From education to employment

Prime Minister visits Gloucestershire University Technical College

students sat on individual tables with a piece of paper each

Prime Minister Rishi Sunak MP toured workshops and took in student projects on a visit to SGS Berkeley Green UTC in Gloucestershire yesterday.

Joining the visit was Stroud MP Siobhan Baillie and former education secretary Lord Baker, who now chairs the Baker Dearing Educational Trust which supports England’s 44 University Technical Colleges (UTCs).

Sunak and Baillie were given a tour of the UTC by its Principal Gareth Lister and met students in the workshop and those working on digital technology projects.

The visit to SGS Berkeley Green was one of a series of visits the PM made in Gloucestershire today.

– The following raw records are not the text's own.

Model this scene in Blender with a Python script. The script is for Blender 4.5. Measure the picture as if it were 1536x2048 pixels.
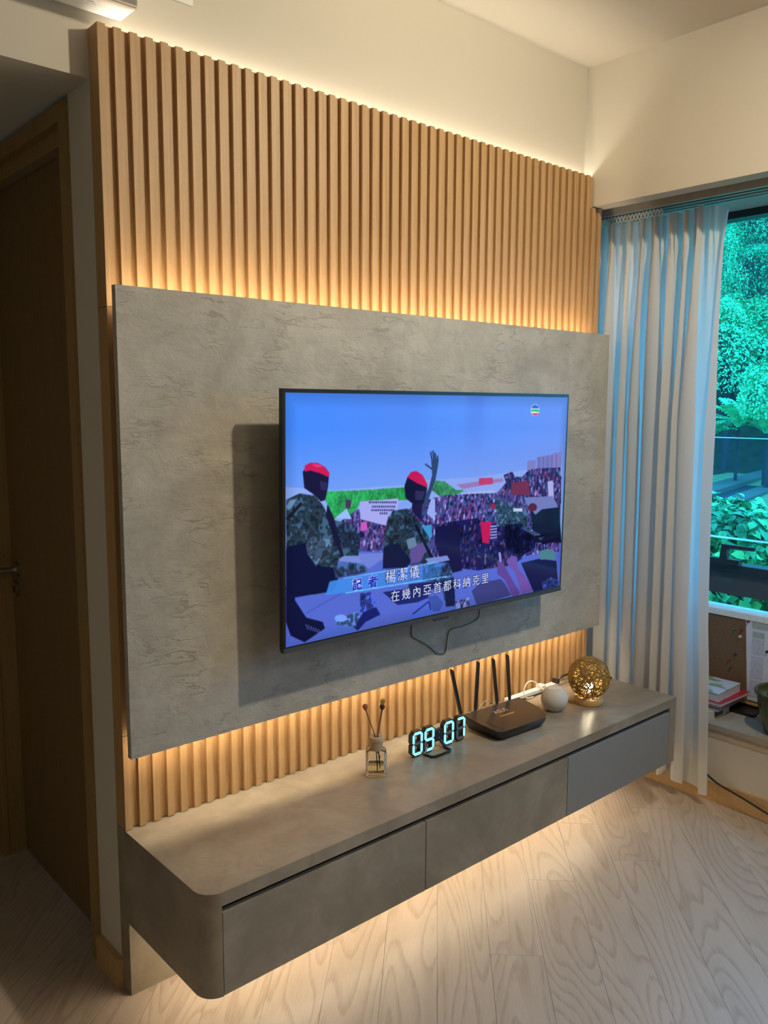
import bpy, bmesh, math, random
import numpy as np
from mathutils import Vector, Matrix, Euler

for o in list(bpy.data.objects):
    bpy.data.objects.remove(o)
S = bpy.context.scene
COL = S.collection
PI = math.pi
rnd = random.Random(7)

# ------------------------------------------------------------------ camera, world, light, exposure
F_PX = 1680.9
CAM = (-0.86987, -1.99307, 1.56815)
YAW, PITCH, ROLL = 0.72435, -0.1251, 0.0044
fw = Vector((math.sin(YAW) * math.cos(PITCH), math.cos(YAW) * math.cos(PITCH), math.sin(PITCH)))
rt = fw.cross(Vector((0, 0, 1))).normalized()
up = rt.cross(fw)
r2 = rt * math.cos(ROLL) + up * math.sin(ROLL)
u2 = -rt * math.sin(ROLL) + up * math.cos(ROLL)
cd = bpy.data.cameras.new('camera')
cam = bpy.data.objects.new('camera', cd)
COL.objects.link(cam)
cam.matrix_world = Matrix(((r2.x, u2.x, -fw.x, CAM[0]), (r2.y, u2.y, -fw.y, CAM[1]), (r2.z, u2.z, -fw.z, CAM[2]), (0, 0, 0, 1)))
cd.sensor_fit = 'VERTICAL'
cd.sensor_height = 24.0
cd.lens = F_PX * 24.0 / 2048.0
cd.clip_start = 0.05
cd.clip_end = 200
S.camera = cam

w = bpy.data.worlds.new('sky')
S.world = w
w.use_nodes = True
bg = w.node_tree.nodes['Background']
bg.inputs['Color'].default_value = (0.085, 0.49, 0.94, 1)
bg.inputs['Strength'].default_value = 6.4

def area(name, loc, size, power, color, target=None, shape='DISK', spread=PI, size_y=None):
    l = bpy.data.lights.new(name, 'AREA')
    l.shape = shape
    l.size = size
    if size_y:
        l.size_y = size_y
    l.energy = power
    l.color = color
    l.spread = spread
    o = bpy.data.objects.new(name, l)
    COL.objects.link(o)
    o.location = loc
    d = (Vector(target) - Vector(loc)) if target else Vector((0, 0, -1))
    o.rotation_euler = d.to_track_quat('-Z', 'Y').to_euler()
    return o

WARM = (1.0, 0.86, 0.64)
area('downlight_lamp', (1.28, -1.5, 2.83), 0.09, 30, WARM, (0.35, 0.0, 0.9))   # recessed lamp, tilted towards the television wall
area('fill_light', (1.1, -2.9, 2.80), 0.5, 11, WARM)                        # unseen fill light added behind the camera to lift the ambient
area('side_lamp', (-2.2, -2.5, 2.80), 0.3, 6, WARM)                          # lamp in the left part of the room

vs = S.view_settings
vs.view_transform = 'Standard'
vs.look = 'None'
vs.gamma = 1.0
vs.exposure = 0.0
vs.use_curve_mapping = False
S.display_settings.display_device = 'sRGB'
LED_TOP, LED_SLAB, LED_UNDER = 36.0, 85.0, 85.0
LED_COL = (1.0, 0.79, 0.52)
LED_COL_TOP = (1.0, 0.91, 0.74)
try:
    S.cycles.max_bounces = 10
    S.cycles.diffuse_bounces = 5
    S.cycles.transparent_max_bounces = 24
    S.cycles.sample_clamp_indirect = 6.0
    S.cycles.caustics_refractive = False
    S.cycles.caustics_reflective = False
except Exception:
    pass

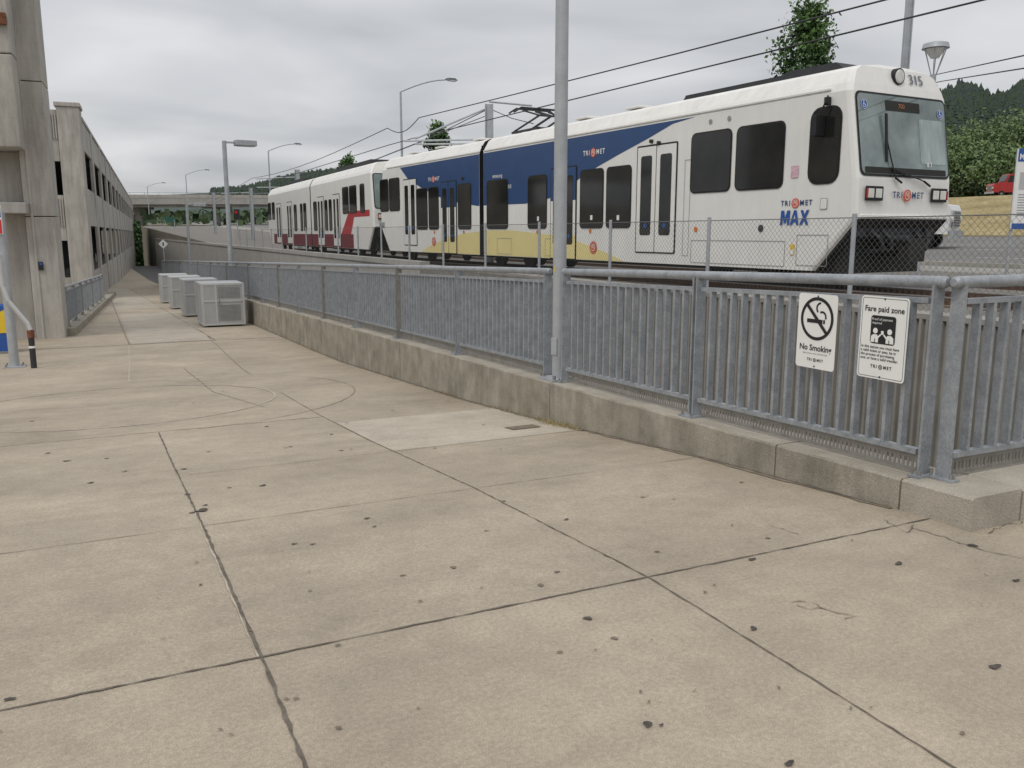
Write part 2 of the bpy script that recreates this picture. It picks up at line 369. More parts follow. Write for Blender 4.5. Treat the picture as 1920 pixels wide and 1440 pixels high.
for u,v,r in ((1014,1098,.012),(586,1021,.01),(702,988,.010),(912,996,.008),(1205,933,.010),(1390,905,.01),(850,1065,.012),(755,1080,.009),(1152,1198,.010),(1440,1010,.01),(945,940,.01),(60,790,.02),(200,860,.016),(500,800,.02),(640,845,.016),(545,838,.014),(430,915,.012),(90,850,.018)):
    blot(u,v,r,m_gum2,dz=.005)
for i in range(46):
    u=random.uniform(0,1900); v=random.uniform(760,1400)
    if u>900 and v<880+ (u-900)*.15: continue
    blot(u,v,random.uniform(.003,.008),m_gum2,dz=.0075)
for i in range(22):
    blot(random.uniform(150,1000),random.uniform(690,900),random.uniform(.008,.018),m_gum2,dz=.0075)
for u,v in ((697,1147),(1210,933),(1000,855),(620,708),(1850,1080),(1300,1300),(300,1200)):
    s,t=on_ground(u,v); a=R()*3; mb.beam(G(s,t,.008),G(s+.022*math.cos(a),t+.022*math.sin(a),.008),q*.004,Zv*.004,m_jlight)
mb.obj('pavement',kind='structure')
# ---------------- kerb wall under railing ----------------
def ct(s): return CZ-(1.25+.0265*s)
def wallblock(mb,s0,s1,t0,t1,z0,z1,m,mt,zb=-2.5):
    n=max(1,int((s1-s0)/.25)) if s0<12 else 1
    js=[0]+[random.gauss(0,.004) for _ in range(n-1)]+[0]
    for i in range(n):
        a=s0+(s1-s0)*i/n; b=s0+(s1-s0)*(i+1)/n; za=z0+(z1-z0)*i/n+js[i]; zc=z0+(z1-z0)*(i+1)/n+js[i+1]
        fa=t0-js[i]; fb=t0-js[i+1]
        v=[W(a,fa,zb),W(b,fb,zb),W(b,t1,zb),W(a,t1,zb),W(a,fa,za-.012),W(b,fb,zc-.012),W(b,t1,zc),W(a,t1,za),W(a,fa+.012,za),W(b,fb+.012,zc)]
        f=[(0,1,5,4),(4,5,9,8),(2,3,7,6)]
        if i==0: f.append((3,0,4,8,7))
        if i==n-1: f.append((1,2,6,9,5))
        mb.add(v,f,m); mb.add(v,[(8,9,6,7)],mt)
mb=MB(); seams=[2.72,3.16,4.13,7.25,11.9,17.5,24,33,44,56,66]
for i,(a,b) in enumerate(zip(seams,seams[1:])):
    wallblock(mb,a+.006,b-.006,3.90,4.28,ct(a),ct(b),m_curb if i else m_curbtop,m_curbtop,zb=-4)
wallblock(mb,2.725,3.15,4.295,5.6,ct(2.9),ct(2.9),m_curbtop,m_curbtop,-2.5)
wallblock(mb,2.725,3.15,5.61,12,ct(2.9),ct(2.9),m_curbtop,m_curbtop,-2.5)
mb.obj('concrete_curb_wall',label='weathered low concrete curb wall carrying the steel railing',cat='low wall')
mb=MB()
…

SGS Berkeley Green UTC is located on a site which is being sold by South Gloucestershire and Stroud College (SGS) to Chiltern Vital Group, which plans to turn the area into a cluster of companies developing technology for small modular reactors.

This is expected to be a boon for the UTC, a secondary school which delivers a technical education curriculum specialising in digital technologies, cyber security, and engineering – all vital to the development of nuclear technology.

Baker Dearing Educational Trust chief executive Simon Connell, who also attended the PM’s visit, commented afterwards:

“It was fantastic to welcome the Prime Minister and Siobhan Baillie MP to SGS Berkeley Green UTC. We know they enjoyed meeting staff and students and strengthening their understanding of what is being taught at the UTC.

“SGS Berkeley Green UTC is an excellent example of the high-quality industry-relevant education that the UTC programme delivers to young people. Each year, around a quarter of UTC leavers nationally progress onto apprenticeships, three-fifths of which are ‘Higher’ or degree-level.

“This success is built on strong employer partnerships and SGS Berkeley Green’s links with industry will only improve once this new cluster of nuclear technology firms is up and running.”